The ability to control when and if we have children isn't a luxury anymore, it's a right as fundamental to our understanding of personal freedom that I'm not even sure most voters give it a second thought. Involving insurance companies, and employers, complicates the issue somewhat for some people – but not so much that it makes the president's policy unpopular.
Believing that employer-subsidized birth control is "a new low in oppressing religious freedom" requires perverting the meaning of "religious freedom" such that it actually means "only my religion," a singleness of vision that Americans just don't share.
As a country, we are more tolerant of religious diversity than most clerics of any stripe would prefer: 70% of Americans who claim affiliation with a particular denomination agree that "many religions can lead to eternal life," an admirable expression of broadmindedness but kind of a buzzkill as far as unique selling propositions go.
Santorum is on record supporting his particular flavor of worship as a killer app; mainline Protestants, he's said, are "gone from the world of Christianity as I see it" – the closest we'll get to an admission of his impossibly narrow vision. Almost all of Santorum's opinions on social issues require a kind of intellectual blinders to make sense, some of them might even demand a different set for each eye. He wants to make divorce more difficult but believes marriage is making babies – a set of positions that logically leads to the kind of unhappy families that make people avoid marriage. He is adamant in opposition to abortion but balks at providing women with prenatal care.
These positions are as almost as unpopular as they are nonsensical: Americans' support for same-sex marriage grows year by year, and refusing to pay for indigent women's pre-natal care can lead some pregnant women to abortion.
Santorum is ahead in national polls on the strength of his meaningless wins in Colorado, Missouri and Minnesota and, more to the point, not being Mitt Romney.
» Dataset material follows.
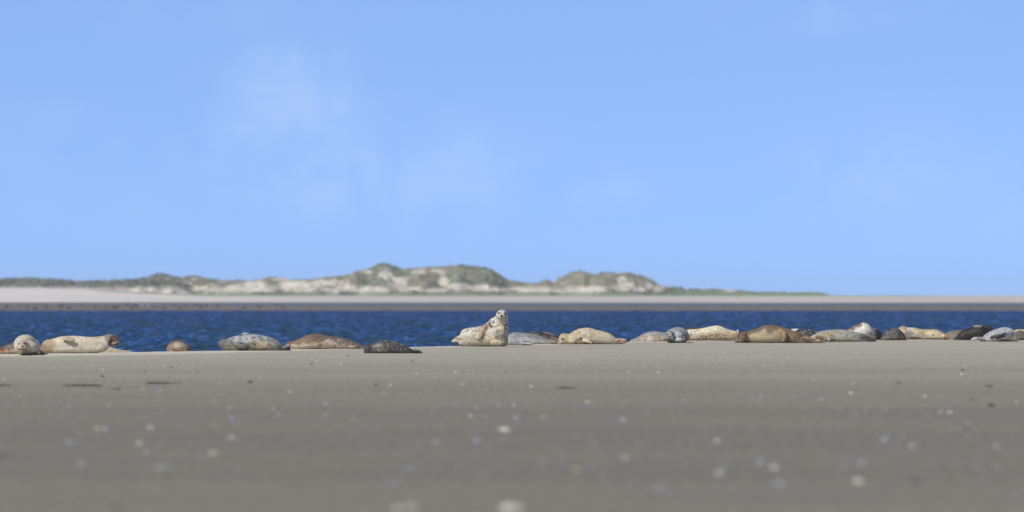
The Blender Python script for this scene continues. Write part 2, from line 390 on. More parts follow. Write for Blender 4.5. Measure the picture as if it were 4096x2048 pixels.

This election cycle has shown again and again that Republican candidates rise in the polls only to sink again once the public gets to know them. Santorum has undeniable appeal: he is passionate, earnest, genuine and eloquent when it comes to his beliefs. Unfortunately, the more people find out about those beliefs, the more they will see not just how different they are, but how the beliefs themselves encourage the suppression of difference, whatever appeals to freedom he might make.
Obama's supporters can only hope that Santorum embraces freedom of expression, when it comes to religion or anything else, as broadly as possible, and keeps talking.